The steering oar or rudder was on the right side of boats long before the invention of engines and propellers and the earliest boats were propelled and steered by paddles. Right-handed paddlers would naturally steer from the right-hand side of the boat. Since the majority of people are right handed so steering on the right was more natural.

The International Collision Regulations also tell us to give way to starboard so sitting on the starboard side lets us see vessels we need to give way to sooner.

Starboard

According to the United Kingdom’s National Maritime Museum, as larger boats developed, the paddle was gradually replaced by a large oar permanently attached to the right side.

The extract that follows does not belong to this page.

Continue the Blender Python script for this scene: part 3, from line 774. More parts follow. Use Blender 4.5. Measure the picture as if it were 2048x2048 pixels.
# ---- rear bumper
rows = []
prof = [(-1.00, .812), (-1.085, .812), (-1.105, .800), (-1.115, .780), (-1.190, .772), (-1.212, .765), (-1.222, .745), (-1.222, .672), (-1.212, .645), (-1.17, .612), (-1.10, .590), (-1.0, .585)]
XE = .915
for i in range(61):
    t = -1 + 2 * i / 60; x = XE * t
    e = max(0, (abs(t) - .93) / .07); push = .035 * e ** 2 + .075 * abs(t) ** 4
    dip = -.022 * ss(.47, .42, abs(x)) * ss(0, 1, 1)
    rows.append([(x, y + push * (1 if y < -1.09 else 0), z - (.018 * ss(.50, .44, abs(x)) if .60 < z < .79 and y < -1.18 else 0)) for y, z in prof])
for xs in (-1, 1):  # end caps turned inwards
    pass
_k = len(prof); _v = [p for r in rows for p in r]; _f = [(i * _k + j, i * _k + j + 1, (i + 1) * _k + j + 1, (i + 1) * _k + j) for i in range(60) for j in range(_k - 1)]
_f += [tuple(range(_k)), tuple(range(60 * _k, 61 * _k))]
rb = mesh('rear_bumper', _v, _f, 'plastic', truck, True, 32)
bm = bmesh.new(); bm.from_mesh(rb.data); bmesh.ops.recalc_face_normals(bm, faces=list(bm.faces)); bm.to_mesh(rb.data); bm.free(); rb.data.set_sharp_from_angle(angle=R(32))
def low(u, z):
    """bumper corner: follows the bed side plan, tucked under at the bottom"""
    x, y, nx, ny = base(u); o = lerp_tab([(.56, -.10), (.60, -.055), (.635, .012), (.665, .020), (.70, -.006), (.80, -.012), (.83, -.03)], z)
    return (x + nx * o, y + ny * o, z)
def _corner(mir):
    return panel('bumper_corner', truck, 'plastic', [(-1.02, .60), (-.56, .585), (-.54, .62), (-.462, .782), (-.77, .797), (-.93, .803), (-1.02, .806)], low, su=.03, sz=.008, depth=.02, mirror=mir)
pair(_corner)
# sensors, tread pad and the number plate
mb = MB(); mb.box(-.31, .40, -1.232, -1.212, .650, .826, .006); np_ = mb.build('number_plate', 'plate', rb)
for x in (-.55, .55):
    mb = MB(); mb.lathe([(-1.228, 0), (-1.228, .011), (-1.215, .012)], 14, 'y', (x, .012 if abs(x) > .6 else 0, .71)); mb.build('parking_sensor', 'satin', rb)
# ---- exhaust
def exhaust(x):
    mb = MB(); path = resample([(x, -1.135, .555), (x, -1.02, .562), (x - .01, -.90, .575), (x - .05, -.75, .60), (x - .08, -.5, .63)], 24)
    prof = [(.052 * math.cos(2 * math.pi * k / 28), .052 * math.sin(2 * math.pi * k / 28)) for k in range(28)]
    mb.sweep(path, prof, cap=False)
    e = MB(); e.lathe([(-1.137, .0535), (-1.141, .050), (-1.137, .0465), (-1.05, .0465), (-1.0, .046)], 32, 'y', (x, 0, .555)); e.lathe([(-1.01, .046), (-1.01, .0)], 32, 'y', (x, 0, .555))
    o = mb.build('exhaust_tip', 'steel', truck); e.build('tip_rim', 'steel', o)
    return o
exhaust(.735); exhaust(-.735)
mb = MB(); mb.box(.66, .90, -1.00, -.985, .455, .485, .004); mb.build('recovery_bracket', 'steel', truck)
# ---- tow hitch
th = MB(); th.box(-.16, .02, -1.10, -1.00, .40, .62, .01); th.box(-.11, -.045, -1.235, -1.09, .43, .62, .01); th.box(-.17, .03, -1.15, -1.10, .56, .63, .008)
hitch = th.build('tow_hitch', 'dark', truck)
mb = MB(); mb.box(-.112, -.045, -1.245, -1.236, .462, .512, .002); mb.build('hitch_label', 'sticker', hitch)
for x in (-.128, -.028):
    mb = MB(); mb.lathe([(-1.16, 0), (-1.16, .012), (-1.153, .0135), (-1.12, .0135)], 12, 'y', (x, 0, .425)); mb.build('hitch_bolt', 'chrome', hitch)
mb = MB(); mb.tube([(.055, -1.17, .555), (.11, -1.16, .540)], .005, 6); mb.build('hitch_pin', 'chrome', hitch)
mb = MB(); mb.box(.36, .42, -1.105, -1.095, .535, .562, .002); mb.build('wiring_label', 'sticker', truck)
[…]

Anglo-Saxon sailors called this device the “steorboard” which gradually became “starboard”. The steering apparatus is sometimes placed in the centre of the vessel but the term “starboard” remained the name for the vessel’s right-hand side.

Port

Today the left-hand side of a vessel is called “port”. However, in the early Middle Ages, Anglo-Saxon sailors used the term “baecbord” which may have come from the fact that the sailor steering the vessel had his back to the left-hand side. In later times, sailors used the term “larboard” which may have been derived from “ladderboard”, meaning the left-hand side of the ship where passengers and cargo were loaded (‘laded’). In the 19th century, “port” was adopted as the term for the left-hand side because of confusion caused by the similar sounding words “starboard” and “larboard”. Port also was the side you used to go ashore or into Port.